Dann ist Rohöl die Basis für den Wasserstoff?

Wir nutzen Fraktionen des Rohöls, die heutzutage nicht gut anders verwendet werden können. Aber in Zukunft wollen wir natürlich weg von fossilen Energieträgern und den Wasserstoff beispielsweise per Elektrolyse aus Windstrom erzeugen.

Aber wird Japan nicht künftig wieder stärker auf Kernkraft statt auf erneuerbare Energien setzen?

Das entscheiden nicht wir als Automobilhersteller, sondern die Gesellschaft. Aber wir werden niemals den gesamten Energiebedarf Japans über Kernkraft decken können. Wenn wir von Energieimporten unabhängiger werden wollen, müssen wir die erneuerbaren Energien ausbauen, auch wenn wir die Kernkraft weiter nutzen. Und wenn dies geschieht, müssen wir – wie Sie in Deutschland auch – Wege finden, die Energie zu speichern. Wasserstoff ist eine sehr gute Möglichkeit, überschüssigen Strom aus Sonne und Wind zu speichern.

Wann kommt das Brennstoffzellenfahrzeug nach Deutschland?

Wir starten 2015 weltweit in ausgewählten Regionen, die sich um den Aufbau einer Wasserstoffinfrastruktur bemühen. Dazu gehören neben Japan und Kalifornien auch europäische Länder. Wo wir wann genau starten, werden wir jedoch erst kurzfristig entscheiden. Deutschland ist uns aber besonders wichtig, weil hier schon seit Jahren an der Wasserstoffinfrastruktur gearbeitet wird. Übrigens wirken wir daran mit.

Was wird das Brennstoffzellenfahrzeug kosten?

Wir reden von einem Preis von weniger als 80.000 Euro.

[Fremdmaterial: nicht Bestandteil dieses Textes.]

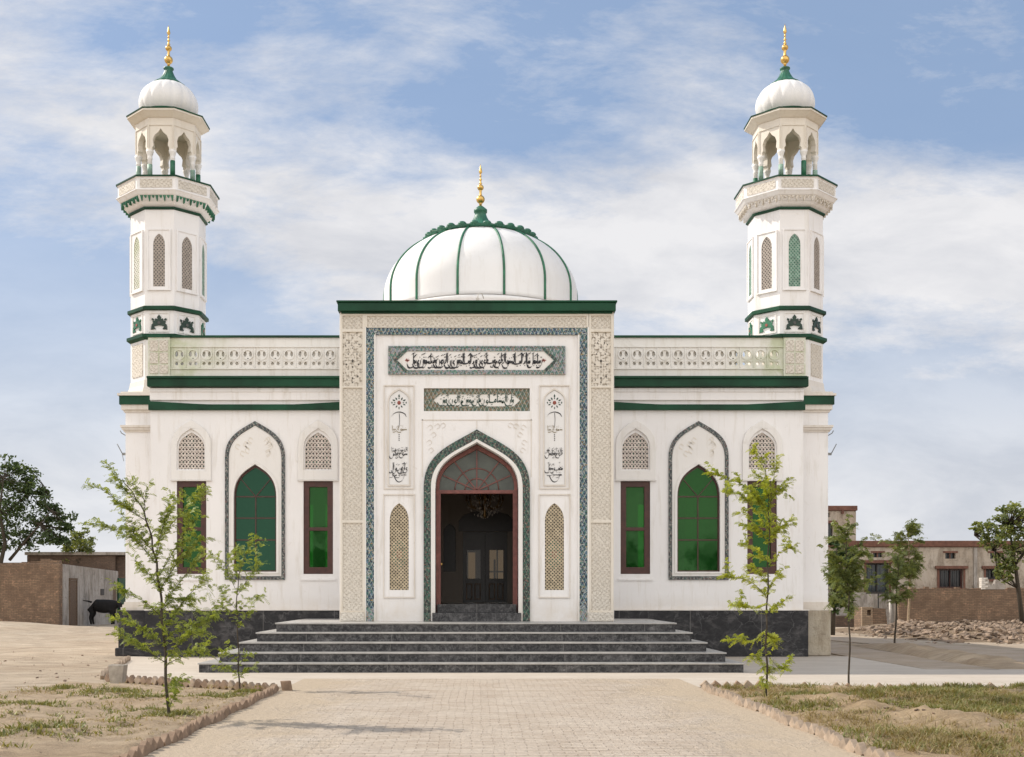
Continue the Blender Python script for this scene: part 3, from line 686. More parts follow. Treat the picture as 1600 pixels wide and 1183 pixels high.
# banner with the long inscription
def hexpts(x0, x1, z0, z1, tip): zc = (z0+z1)/2; return [(x0+tip, z0), (x1-tip, z0), (x1, zc), (x1-tip, z1), (x0+tip, z1), (x0, zc)]
bx0, bx1, bz0, bz1 = -2.06, 2.06, PZ(585), PZ(540.5)
m = MB(); m.slab(rect(bx0, bx1, bz0, bz1), [rect(bx0+.04, bx1-.04, bz0+.035, bz1-.035)], PY+.0, PY+.049); bn = m.build('inscription_panel', 'mosaic_panel', pw, label='long inscription panel over the entrance in black script on white')
m = MB(); m.slab(rect(bx0+.04, bx1-.04, bz0+.035, bz1-.035), [hexpts(bx0+.20, bx1-.26, bz0+.105, bz1-.12, .24)], PY+.012, PY+.047); m.build('border', 'mosaic_panel', bn)
for s in (0, 1):
    m = MB(); zc = (bz0+bz1)/2; xx = bx0+.16 if s == 0 else bx1-.22; k = 1 if s == 0 else -1
    for zz in (bz0+.05, bz1-.05): nib(m, [(xx+k*.29, zz), (xx+k*.14, (zz+zc)/2), (xx, zc)], .10, PY+.006, R(0))
    m.build('chevron', 'mosaic_green', bn)
m = MB(); m.slab(hexpts(bx0+.20, bx1-.26, bz0+.105, bz1-.12, .24), [], PY+.03, PY+.046); m.build('field', 'white_frame', bn)
m = MB(); T1 = 'rbna tqbl mna ank ant alsmy alelym wtb ely yn wr nk ant altwwn yrn alrHyn wqr nlsw wn ry nwl'
tr_ = {'t': 'b', 'q': 'q', 'A': 'A'}
def enc(t):
    out = ''
    prev = ' '
    for i, ch in enumerate(t):
        if ch == 't': ch = 'b'
        if ch == 'a' and prev in ' rwaA': ch = 'A'
        nxt = t[i+1] if i+1 < len(t) else ' '
        if nxt == ' ' and ch in 'lbmy': ch = {'l': 'L', 'b': 'B', 'm': 'M', 'y': 'y'}[ch]
        if ch == 'n' and nxt != ' ': ch = 'b'
        out += ch; prev = ch
    return out
write(m, enc(T1), bx0+.52, bx1-.54, bz0+.262, .235, PY+.022, .070, 5); m.build('script', 'ink', bn)
m = MB()
for xx in (bx0+.44, bx1-.50):
    for a in range(6): nib(m, [(xx, zc), (xx+.05*math.cos(a), zc+.04*math.sin(a))], .03, PY+.022)
m.build('rosette', 'rosette_red', bn)
# smaller recessed inscription
cx0, cx1, cz0, cz1 = -1.235, 1.235, PZ(642), PZ(606)
m = MB(); m.slab(rect(cx0, cx1, cz0, cz1), [hexpts(cx0+.22, cx1-.22, cz0+.12, cz1-.13, .16)], PY+.10, PY+.14); bn = m.build('inscription_panel', 'mosaic_brown', pw, label='short recessed inscription panel just above the door arch')
m = MB(); m.slab(hexpts(cx0+.22, cx1-.22, cz0+.12, cz1-.13, .16), [], PY+.115, PY+.138); m.build('field', 'parapet_plaster', bn)
m = MB(); write(m, enc('wan almsaHd llh fla tdewa me allh aHda wqwmw'), cx0+.40, cx1-.40, cz0+.205, .16, PY+.108, .050, 9) if False else write(m, enc('wan almsaHb lyn fln tbwwn mr alyn rHwn'.replace('f', 'q').replace('d', 'b')), cx0+.37, cx1-.37, cz0+.215, .185, PY+.108, .076, 9)
m.build('script', 'ink_green', bn)
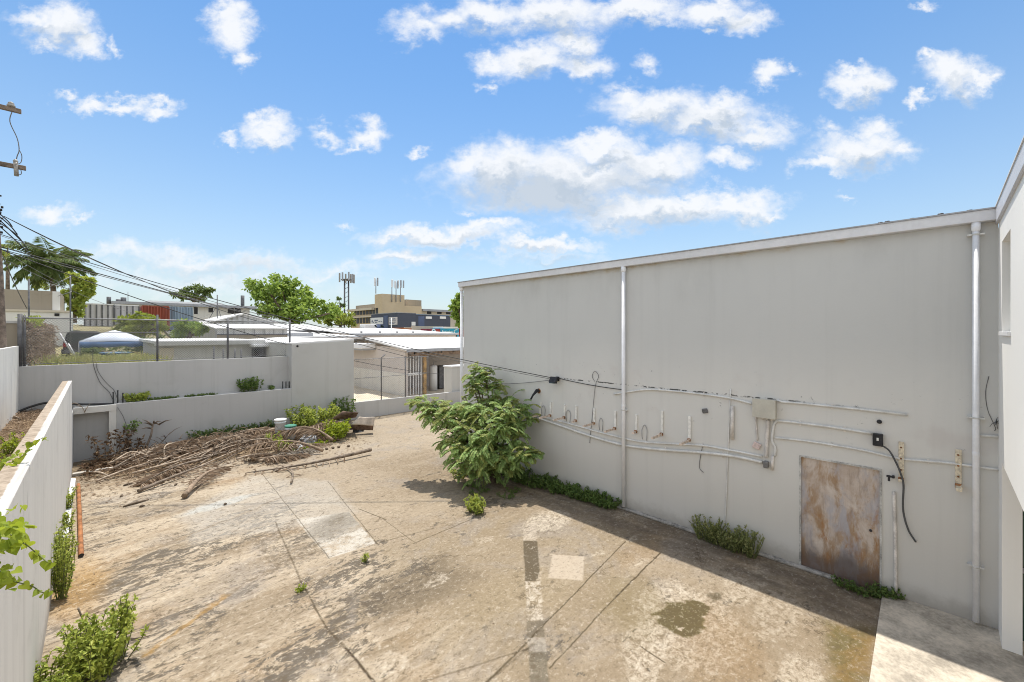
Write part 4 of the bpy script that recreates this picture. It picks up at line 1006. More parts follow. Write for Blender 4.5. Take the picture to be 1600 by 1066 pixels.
MB().box(a.x, b_.x, 36, 36.2, onY(380, 522, 36).z, a.z - .05).build('wall', M['corr_white'], ve)
for k in range(7):
    x = a.x + (b_.x - a.x) * (k + .5) / 7
    MB().box(x - .02, x + .02, 35.94, 36, onY(380, 522, 36).z, a.z - .1).build('batten', M['roofline'], ve)
MB().box(a.x, b_.x, 36.05, 36.3, 1.5, onY(380, 522, 36).z - .06).build('lower_wall', M['brownwall'], ve)
MB().box(a.x, b_.x, 35.9, 36.3, onY(380, 522, 36).z - .06, onY(380, 522, 36).z).build('ledge', M['slate'], ve)
MB().add([(a.x - .2, 35.7, a.z), (b_.x + .2, 35.7, a.z), (b_.x + .2, 41, zr), (a.x - .2, 41, zr), (a.x - .2, 35.7, a.z - .07), (b_.x + .2, 35.7, a.z - .07), (b_.x + .2, 41, zr - .07), (a.x - .2, 41, zr - .07)],
         [(0, 1, 2, 3), (4, 7, 6, 5), (0, 4, 5, 1), (2, 6, 7, 3), (0, 3, 7, 4), (1, 5, 6, 2)]).build('roof', M['roofw'], ve)
# long white two storey house
lh = thing('white_house', 'long white house with arched windows and grey roof edge behind the containers', 'house', (15, 75, 3))
a, b_ = onY(184, 471, 75), onY(390, 476, 75)
MB().box(a.x, b_.x, 75, 88, 2, a.z - .35).build('wall', M['white_wall'], lh)
rr_ = MB().box(a.x - .6, b_.x + .8, 74.2, 88.5, a.z - .35, a.z).build('roof', M['roofline'], lh)
MB().box(a.x + 3, b_.x - 3.5, 75, 88, a.z, a.z + .3).build('coating', M['roofw'], rr_)
windows(lh, [(303, 480, 309, 491), (325.5, 481, 333, 488.5)], 75, 'y')
for px in (361, 371.5):
    q = onY(px, 490, 75); h_ = onY(px, 481, 75).z - q.z
    pts = [(-.42, 0), (.42, 0), (.42, h_ * .6)] + [(.42 * math.cos(k * math.pi / 6), h_ * .6 + .42 * math.sin(k * math.pi / 6)) for k in range(1, 6)] + [(-.42, h_ * .6)]
    MB().prism([(q.x + u, q.z + w_) for u, w_ in pts], 'y', 74.95, 75.02).build('window', M['glassd'], lh)
for px, y0_, y1_, r_ in ((379, 462, 475, .16), (170, 464, 472, .14), (186, 468, 471, .2), (193, 465, 470, .18)):
    q = onY(px, y1_, 76); MB().tube([(q.x, 76, q.z - .3), (q.x, 76, onY(px, y0_, 76).z)], r_ * 1.6, 8).build('chimney', M['post'], lh)
MB().tube([onY(200, 476, 74.9), onY(200, 456, 74.9)], .04, 5).build('aerial', M['galv'], lh)
# antenna mast with stays in front of the white house
q = onY(339.5, 508, 50)
am = thing('antenna_mast', 'thin dark mast with two slanted stays in front of the white house', 'mast', q)
MB().tube([q, (q.x, 50, onY(339.5, 461, 50).z)], .05, 6).build('pole', M['post'], am)
for px in (327, 346):
    MB().tube([(q.x, 50, onY(339.5, 477, 50).z), onY(px, 498, 50)], .03, 5).build('stay', M['post'], am)

# shipping containers in a row
def container(label, px0, px1, ytop, mat, Yp, ribs, gap=0, z0=None):
    a, b_ = onY(px0, ytop, Yp), onY(px1, ytop, Yp); z1 = a.z; z0 = z0 or z1 - 2.9
    o = thing('shipping_container', label, 'container', ((a.x + b_.x) / 2, Yp, z0), 'shipping containers in a row')
    MB().box(a.x, b_.x, Yp, Yp + 6, z0, z1).build('body', M[mat], o)
    for k in range(ribs + 1):
        x = a.x + (b_.x - a.x) * k / max(1, ribs)
        MB().box(x - .055, x + .055, Yp - .09, Yp, z0 + .15, z1 - .1).build('rib', M['post'] if mat == 'corr_pale' else M[mat], o)
    MB().box(a.x, b_.x, Yp - .08, Yp, z1 - .1, z1 + .02).build('top_rail', M['white'] if mat == 'corr_pale' else M[mat], o)
    MB().box(a.x, b_.x, Yp - .08, Yp, z0, z0 + .15).build('bottom_rail', M['post'], o)
container('chalky grey ribbed container, leftmost of the row beyond the fence', 132, 177.5, 474, 'corr_pale', 60, 5)
container('second chalky grey container, between the leftmost one and the red one', 179, 217, 476, 'corr_pale', 61, 4)
container('red ribbed container behind the yellow green bush', 222, 264, 477.5, 'corr_red', 62, 9)
container('faded blue container right of the red one', 264.5, 301, 479, 'corr_blue', 62.5, 8)
# weathered block house behind the fence corner
bh = thing('block_house', 'stained unpainted block house with a white band behind the fence corner', 'building', (-3, 45, 4))
a, b_ = onY(-30, 450, 45), onY(93, 450, 45)
MB().box(a.x, b_.x, 45, 52, 5.9, a.z).build('upper_wall', M['brownwall'], bh)
MB().box(b_.x - .35, b_.x + .03, 44.95, 45.0, 5.9, a.z).build('white_pilaster', M['white_wall'], bh)
MB().box(a.x, b_.x + .5, 44.6, 52, 2.5, 5.9).build('lower_wall', M['white_wall'], bh)
MB().box(a.x, b_.x + .55, 44.5, 44.6, 5.78, 5.92).build('band', M['cream'], bh)
q = onY(89, 492, 44.6); MB().box(q.x - .12, q.x + .12, 44.57, 44.6, q.z - .1, q.z + .1).build('window', M['glassd'], bh)
nb = thing('block_wall', 'brown stained block wall at the far left behind the plain side wall', 'wall', (-4, 20.6, 2))
MB().box(-9, -1.76, 20.7, 20.9, 1.5, 4.60).build('blocks', M['brownwall'], nb)
MB().box(-9, -1.76, 20.66, 20.94, 4.60, 4.68).build('cap', M['grey_wall'], nb)
lw_ = MB().box(-1.74, -1.6, 20.65, 34, 1.8, 3.26).build('yard_side_wall', M['white_wall'], label='low white wall running away beneath the dry vines', cat='wall')
# pole with brackets by the palm
q = onY(110, 505, 40)
mp = thing('antenna_mast', 'thin rusty mast with cross aerials in front of the palm', 'mast', (q.x, 40, 3))
MB().tube([(q.x, 40, 2.5), (q.x, 40, onY(110, 430, 40).z)], .045, 6).build('pole', M['post'], mp)
for (xa, ya_, xb, yb_) in ((70, 452, 111, 432), (72, 442, 112, 453), (90, 463, 112, 456)):
    MB().tube([onY(xa, ya_, 40), onY(xb, yb_, 39.9)], .018, 5).build('aerial', M['galv'], mp)
q = onY(45, 482, 42); MB().tube([(q.x, 42, 3), (q.x, 42, onY(45, 436, 42).z)], .05, 6).build('iron_post', M['post'], label='thin dark iron post in front of the block house', cat='post')

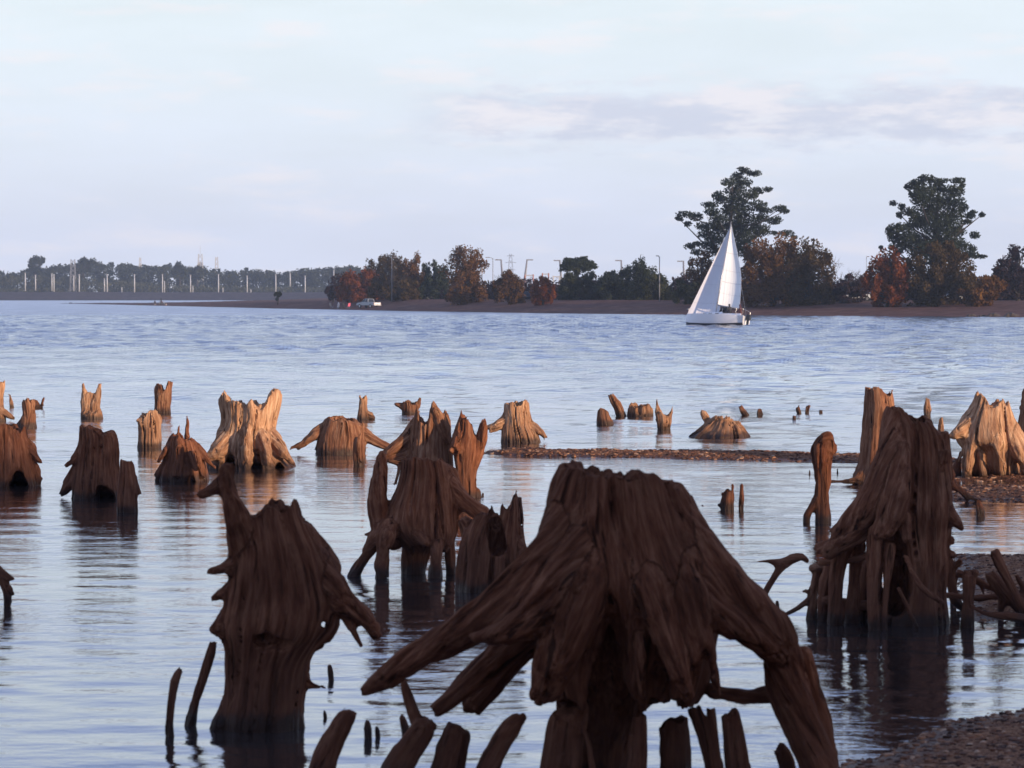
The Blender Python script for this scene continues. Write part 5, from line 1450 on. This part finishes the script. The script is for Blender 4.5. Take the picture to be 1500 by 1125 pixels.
def build_boat():
    Y = water_y(477)
    base = at(1046, 477, Y)
    base.z = 0
    yaw, heel = R(180 - 32), R(15)
    b = empty('sailing_boat', base, 'white sailing boat under two white sails, heeling as it crosses the lake', 'sailing boat')
    b.rotation_euler = (Matrix.Rotation(yaw, 3, 'Z') @ Matrix.Rotation(heel, 3, 'X')).to_euler()      # x forward, y port, z up
    # hull: sections from stern to bow
    st = [(-3.22, .74, .80, -.05), (-2.6, .92, .80, -.12), (-1.6, 1.10, .80, -.22), (-.4, 1.18, .82, -.28), (.8, 1.08, .86, -.26), (1.8, .80, .90, -.18), (2.5, .45, .93, -.08), (3.0, .06, .96, .10)]
    P, F, k = [], [], 11
    for x, hb, zt, zk in st:
        for i in range(k):
            t = -1 + 2 * i / (k - 1)
            z = zt - (zt - zk) * (1 - abs(t) ** 2.6)
            P.append((x - (0.12 * (zt - z) if x > 2.9 else 0) - (0.16 * (zt - z) if x < -3 else 0) * -1, hb * math.copysign(abs(t) ** 0.75, t) * (0.86 + 0.14 * (z - zk) / (zt - zk)), z))
    for s_ in range(len(st) - 1):
        for i in range(k - 1):
            a = s_ * k + i
            F.append((a, a + 1, a + k + 1, a + k))
    F.append(tuple(range(k)))
    h = MB().poly(P, F).build('hull', M['hull'], b, smooth=True)
    # dark bottom: the same sections, a hair proud, below the waterline
    P2, F2 = [], []
    for x, hb, zt, zk in st:
        for i in range(k):
            t = -.62 + 1.24 * i / (k - 1)
            z = zt - (zt - zk) * (1 - abs(t) ** 2.6)
            P2.append((x - (0.12 * (zt - z) if x > 2.9 else 0) + (0.16 * (zt - z) if x < -3 else 0) * .9, 1.012 * hb * math.copysign(abs(t) ** 0.75, t) * (0.86 + 0.14 * (z - zk) / (zt - zk)), z - 0.012))
    for s_ in range(len(st) - 1):
        for i in range(k - 1):
            a = s_ * k + i
            F2.append((a, a + 1, a + k + 1, a + k))
    MB().poly(P2, F2).build('bottom_paint', M['antifoul'], h, smooth=True)
    # deck, cabin, cockpit coaming
    D = [(x, hb * .985 * sgn, zt - .005) for x, hb, zt, zk in st for sgn in (-1, 1)]
    MB().poly(D, [(2 * i, 2 * i + 1, 2 * i + 3, 2 * i + 2) for i in range(len(st) - 1)]).build('deck', M['hull'], b)
    cb = MB()
    pr = [(-1.1, .62, .78), (-1.0, .60, 1.16), (.9, .46, 1.08), (1.5, .30, .88)]
    Pc = [(x, w_ * sg, z) for x, w_, z in pr for sg in (-1, 1)] + [(x, (w_ + .06) * sg, .76) for x, w_, z in pr for sg in (-1, 1)]
    Fc = [(2, 3, 5, 4), (4, 5, 7, 6), (0, 1, 3, 2)] + [(8, 10, 2, 0), (10, 12, 4, 2), (12, 14, 6, 4), (1, 3, 11, 9), (3, 5, 13, 11), (5, 7, 15, 13), (6, 7, 15, 14), (0, 1, 9, 8)]
    c_ = cb.poly(Pc, Fc).build('cabin', M['hull'], b)
    for x in (-.45, .25, .85):
        MB().box((x, .585 - .07 * max(x, 0), .96), (.34, .05, .11)).build('window', M['glass'], c_)
    for sg in (-1, 1):
        MB().box((-2.1, sg * .80, .86), (1.9, .07, .16)).build('coaming', M['hull'], b)
    # rig
    head = Vector((-.40, 0, 9.70))
    MB().tube([(0, 0, .8), (-.12, 0, 4.5), head + Vector((0, 0, .18))], [.055, .052, .035], 8).build('mast', M['alu'], b, True)
    tack, clew = Vector((-.06, 0, 2.02)), Vector((-2.15, -.42, 1.78))
    MB().tube([tack - Vector((0, 0, .07)), clew - Vector((0.12, 0.02, .08))], .05, 8).build('boom', M['alu'], b, True)
    rows = []
    leech = [(1.78, -2.15, -.42), (3.2, -2.05, -.50), (4.8, -1.90, -.48), (6.0, -1.58, -.40), (7.2, -1.22, -.28), (8.3, -.86, -.14), (9.62, -.44, 0)]
    lz = [q[0] for q in leech]
    for i in range(15):
        t = i / 14
        lu = tack.lerp(head - Vector((0, 0, .06)), t) + Vector((-.05, 0, 0))
        zl = 1.78 + (9.62 - 1.78) * t
        le = Vector((np.interp(zl, lz, [q[1] for q in leech]), np.interp(zl, lz, [q[2] for q in leech]), zl))
        rows.append([lu.lerp(le, u) + Vector((0, -.30 * math.sin(math.pi * u) * (1 - t) ** .5, 0)) for u in np.linspace(0, 1, 9)])
    mn = sheet('mainsail', rows, M['sail'], b)
    for i, uu in ((2, .007), (4, .014), (6, .007), (9, .014), (11, .007)):
        r_ = rows[i]
        tb = MB()
        tb.tube([p + Vector((0, .022, 0)) for p in r_], uu, 5)
        tb.build('seam', M['seam'], mn)
    jt, jh, jc = Vector((2.95, 0, 1.02)), Vector((-.33, 0, 9.25)), Vector((-.10, -.55, 1.12))
    rows = []
    for i in range(15):
        t = i / 14
        lu = jt.lerp(jh, t)
        le = jc.lerp(jh - Vector((.05, 0, .05)), t) + Vector((.12 * math.sin(math.pi * t), -.10 * math.sin(math.pi * t), 0))
        rows.append([lu.lerp(le, u) + Vector((0, -.34 * math.sin(math.pi * u) * (1 - t) ** .6, 0)) for u in np.linspace(0, 1, 9)])
    jb = sheet('jib', rows, M['jib'], b)
    for i, uu in ((2, .006), (5, .006), (8, .012), (11, .006)):
        MB().tube([p + Vector((0, .022, 0)) for p in rows[i]], uu, 5).build('seam', M['seam'], jb)
    for nm, a, c in (('forestay', (2.97, 0, .97), jh), ('backstay', (-3.2, 0, .82), head), ('shroud', (-.1, .98, .85), (-.3, .02, 8.2)), ('shroud', (-.1, -.98, .85), (-.3, -.02, 8.2))):
        MB().tube([a, c], .010, 5).build(nm, M['alu'], b)
    # rails
    pul = MB()
    pul.tube([(2.55, .38, .93), (2.6, .40, 1.5), (3.05, 0, 1.55), (2.6, -.40, 1.5), (2.55, -.38, .93)], .018, 6)
    pul.build('bow_rail', M['alu'], b)
    pu = MB()
    pu.tube([(-2.5, .86, .82), (-2.55, .86, 1.42), (-3.15, .70, 1.42), (-3.15, .70, .8)], .018, 6)
    pu.tube([(-3.15, .70, 1.42), (-3.2, 0, 1.42), (-3.15, -.70, 1.42), (-3.15, -.70, .8)], .018, 6)
    pu.build('stern_rail', M['alu'], b)
    for x in (1.2, 0.1, -1.2):
        MB().tube([(x, 1.02 if x < 1 else .92, .83), (x, 1.02 if x < 1 else .92, 1.36)], .014, 6).build('stanchion', M['alu'], b)
    # dark spray hood over the companionway
    hp = []
    for x, z, w_ in ((-.55, 1.12, .60), (-.75, 1.58, .58), (-1.25, 1.62, .58), (-1.35, 1.10, .62)):
        hp.append([(x, -w_, z - .25), (x, -w_ * .8, z), (x, 0, z + .05), (x, w_ * .8, z), (x, w_, z - .25)])
    sheet('spray_hood', hp, M['canvas'], b, .03)
    # outboard and tiller
    om = MB()
    om.box((-3.50, .15, .74), (.42, .34, .50), taper=.8).box((-3.46, .15, .28), (.20, .13, .72)).box((-3.40, .15, -.1), (.44, .06, .10))
    om.build('outboard_motor', M['black'], b)
    MB().tube([(-3.05, -.1, .9), (-2.2, -.1, 1.12)], .022, 6).build('tiller', M['bark'], b)
    MB().box((-3.32, -.35, .45), (.10, .10, 1.0)).build('rudder', M['hull'], b)
    # the small grey marks on the stern quarter
    MB().box((-2.98, .83, .50), (.05, .012, .30)).box((-2.82, .85, .64), (.20, .012, .045)).box((-2.76, .86, .44), (.05, .012, .22)).build('quarter_mark', M['seam'], h)
    # crew
    Mx = Matrix.Translation(base) @ b.rotation_euler.to_matrix().to_4x4()
    for lp, rz, mt, lab in (((-1.75, .48, 1.02), R(60), 'cloth_dark', 'person in a dark jacket sitting just behind the dark spray hood of the boat'),
                            ((-2.75, .30, 1.02), R(75), 'cloth_maroon', 'person in a maroon jacket sitting at the tiller near the stern rail')):
        p = Mx @ Vector(lp)
        person_mesh('person', seated(.05), M[mt], p, lab, 'crew of the sailing boat', rz)


build_boat()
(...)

Für eine viertürige Oberklasse-Limousine mit vier Sitzen, einer Leistung von mehr als 100 kW und hohem Komfort ist das ein fairer Preis.

Sie haben auf dem Gebiet der Brennstoffzellenentwicklung eine Partnerschaft mit BMW. Was bringt BMW ein?

BMW hat ja eine lange Tradition im Bereich der Wasserstoffantriebe, setzte jedoch lange darauf, den Wasserstoff im Hubkolbenmotor zu verbrennen. Gemeinsam kommen wir nun schneller auf akzeptable Stückzahlen für die Brennstoffzelle.

Das heißt?

Nach 2020 wollen wir bei Toyota fünfstellige Stückzahlen mit dieser Technologie erreichen.

Das Interview führte Johannes Winterhagen, Mobility 2.0.